One of the classic style admonitions is "Never use quotations. As D.H.Lawrence said, 'I hate quotations'." But quotations, references and allusions have long been a way to flaunt, or at least feign, erudition, showing off a knowledge (or more likely, smattering) of ancient Greek and Latin, Shakespeare, Dickens, et al.
Nowadays, of course, it's pop culture, not the literary canon, that's the main source of this. Whether it represents decadence and rampant philistinism or a more accessible, egalitarian spirit is up for debate. Some traditionalists might have taken hope from Dead Poets Society (1989) giving new life to Horace's "Carpe diem", but it didn't lead to a massive mining of the ancients.
Movies, of course, provide many examples of this common referencing - in memes, quotes, headlines, allusions, riffs, and more. It's assumed audiences and readers will be sufficiently familiar with particular lines - and variations thereon - to understand and appreciate the humour, piquancy or other intended effect. Some movie quotes only have their effect in context - calling to mind the appeal of a particular scene or film - but others can transcend their origins to become widely used.
Frankly my dear, I don't give a damn. Follow the money. Fasten your seatbelts, it's going to be a bumpy night. You can't handle the truth. All right, Mr DeMille, I'm ready for my close-up. I coulda been a contender. Hasta la vista, baby. Nobody puts Baby in a corner. I feel the need - the need for speed. That's not a knife: that's a knife. This is going straight to the pool room.
How many of these do you recognise, from their original contexts and from the ways and places they've been used since? I'm betting it's most, if not all of them. You've seen the movies - they include Gone With the Wind, All the President's Men, On the Waterfront, All About Eve, Top Gun, Dirty Dancing, The Castle, Crocodile Dundee, and The Terminator - and you've read them in headlines, heard them on TV shows, even used them yourself in conversation. And if you're a Monty Python fan, chances are you've committed most of Life of Brian (and much else) to memory.
The eminently quotable Casablanca comes in handy. While it's well known that "Play it again, Sam" is a misquote - Ingrid Bergman says, "Play it, Sam" and Humphrey Bogart says, "Play it"- there's plenty of other material. The film's dialogue ranges from the romantic ("Here's looking at you, kid"; "We'll always have Paris") to the cynical. People will claim disingenuously they are "shocked, shocked" and promise they will "Round up the usual suspects".

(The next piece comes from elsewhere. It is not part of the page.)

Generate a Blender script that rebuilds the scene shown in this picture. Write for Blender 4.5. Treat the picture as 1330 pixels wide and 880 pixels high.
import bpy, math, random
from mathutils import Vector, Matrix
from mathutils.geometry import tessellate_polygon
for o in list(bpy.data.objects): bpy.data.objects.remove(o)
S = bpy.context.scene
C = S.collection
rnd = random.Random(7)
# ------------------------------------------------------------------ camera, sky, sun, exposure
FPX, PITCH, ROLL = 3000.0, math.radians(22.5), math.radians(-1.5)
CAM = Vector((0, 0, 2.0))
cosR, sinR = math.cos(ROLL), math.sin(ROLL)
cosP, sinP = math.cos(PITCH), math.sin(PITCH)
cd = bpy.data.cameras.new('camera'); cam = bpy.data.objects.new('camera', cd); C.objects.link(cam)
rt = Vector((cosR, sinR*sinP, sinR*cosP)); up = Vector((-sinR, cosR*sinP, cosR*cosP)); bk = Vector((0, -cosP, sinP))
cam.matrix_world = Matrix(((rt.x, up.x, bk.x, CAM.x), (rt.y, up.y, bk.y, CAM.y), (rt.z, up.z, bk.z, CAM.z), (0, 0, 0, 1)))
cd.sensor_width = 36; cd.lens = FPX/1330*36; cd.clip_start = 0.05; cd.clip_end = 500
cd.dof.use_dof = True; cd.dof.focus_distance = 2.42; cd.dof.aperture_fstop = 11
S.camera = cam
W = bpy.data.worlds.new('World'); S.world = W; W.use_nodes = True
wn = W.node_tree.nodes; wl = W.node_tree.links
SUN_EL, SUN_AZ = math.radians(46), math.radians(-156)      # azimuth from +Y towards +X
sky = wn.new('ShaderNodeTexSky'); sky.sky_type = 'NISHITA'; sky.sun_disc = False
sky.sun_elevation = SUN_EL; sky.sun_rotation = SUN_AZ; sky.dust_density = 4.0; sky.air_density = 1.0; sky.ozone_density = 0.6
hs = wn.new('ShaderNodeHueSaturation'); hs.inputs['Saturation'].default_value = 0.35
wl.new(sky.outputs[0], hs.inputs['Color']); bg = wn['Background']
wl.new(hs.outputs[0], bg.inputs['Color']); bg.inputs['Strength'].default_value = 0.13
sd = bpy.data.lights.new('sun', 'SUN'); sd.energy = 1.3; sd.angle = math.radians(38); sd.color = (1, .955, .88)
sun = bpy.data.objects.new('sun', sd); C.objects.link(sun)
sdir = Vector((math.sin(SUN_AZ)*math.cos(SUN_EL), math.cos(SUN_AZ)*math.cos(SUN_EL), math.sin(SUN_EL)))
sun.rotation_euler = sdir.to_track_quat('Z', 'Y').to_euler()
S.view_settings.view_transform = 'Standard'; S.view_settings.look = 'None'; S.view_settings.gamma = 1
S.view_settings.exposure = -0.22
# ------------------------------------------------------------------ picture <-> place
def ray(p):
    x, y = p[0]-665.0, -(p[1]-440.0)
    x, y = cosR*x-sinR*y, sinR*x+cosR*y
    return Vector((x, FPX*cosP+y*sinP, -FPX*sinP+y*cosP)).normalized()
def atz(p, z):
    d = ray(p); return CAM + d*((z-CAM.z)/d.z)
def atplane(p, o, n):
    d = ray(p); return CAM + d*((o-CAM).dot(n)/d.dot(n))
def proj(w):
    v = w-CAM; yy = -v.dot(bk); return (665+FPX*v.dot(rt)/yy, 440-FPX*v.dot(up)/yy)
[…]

Some movie quotes take a while to pass into the vernacular. Scarface wasn't terribly well received when it premiered in 1983, but increased in popularity over the years. Al Pacino's intense, pseudo-Cuban accented rendition of the line, "Say hello to my little friend" - said friend being a machine gun - led to it latterly becoming something of a standard. Perhaps its early fans aged into animators: it turned up in more than one recent animated movie, a little wink to the adults in the audience.
Other movie quotes are taken up almost immediately. Think of Liam Neeson's speech to the kidnapper in Taken - including his declaration that he has "a very particular set of skills" and promising that if his daughter is not released, " I will look for you, I will find you, and I will kill you".
You've read them in headlines, heard them on TV shows, even used them yourself in conversation.
In their blunt toughness, Neeson's words are reminiscent of a couple of Clint Eastwood's taunts: "You've got to ask yourself one question: 'Do I feel lucky?' Well, do you, punk?" (from Dirty Harry in 1971) and, from Sudden Impact (1983), "Go ahead, Make my day". The latter was taken up by US president Ronald Reagan in 1985: "And I have only one thing to say to the tax increasers. Go ahead - make my day."
The Wizard of Oz (1939) is loaded with indelible lines quoted to this day: "Toto, I've a feeling we're not in Kansas any more", "Pay no attention to that man behind the curtain", "I'll get you my pretty, and your little dog too".
Some lines are little more than catchphrases - Austin Powers' "Yeah, baby!", Wayne and Garth's "Not!", Bill and Ted's "Excellent!" - but they still hit the sweet spot of memorability at just the right time with just the right audience and endure.
Of course, some great movies aren't very quotable, and quotability doesn't necessarily mean a movie is great. The Room has dialogue memorable both for its badness and for the bizarre quality of its delivery. Tommy Wiseau referencing James Dean in Rebel Without a Cause makes the notion of being emotionally torn apart hilarious rather than poignant. And Plan 9 From Outer Space has lots of lines that seem so sincere in their goofiness they are fun, right from the welcome by the narrator: "Greetings, my friend. We are all interested in the future, for that is where you and I are going to spend the rest of our lives."
There are lines, too, that only really work if you know the movie in question. "Well, nobody's perfect" sounds plain but ends Some Like It Hot perfectly, and cultists will quote lines like "On Wednesdays, we wear pink" (Mean Girls) as in-jokes for the initiated.
Which lines will become indelible, part of the common parlance? It's impossible to predict - which is part of the magic of the movies.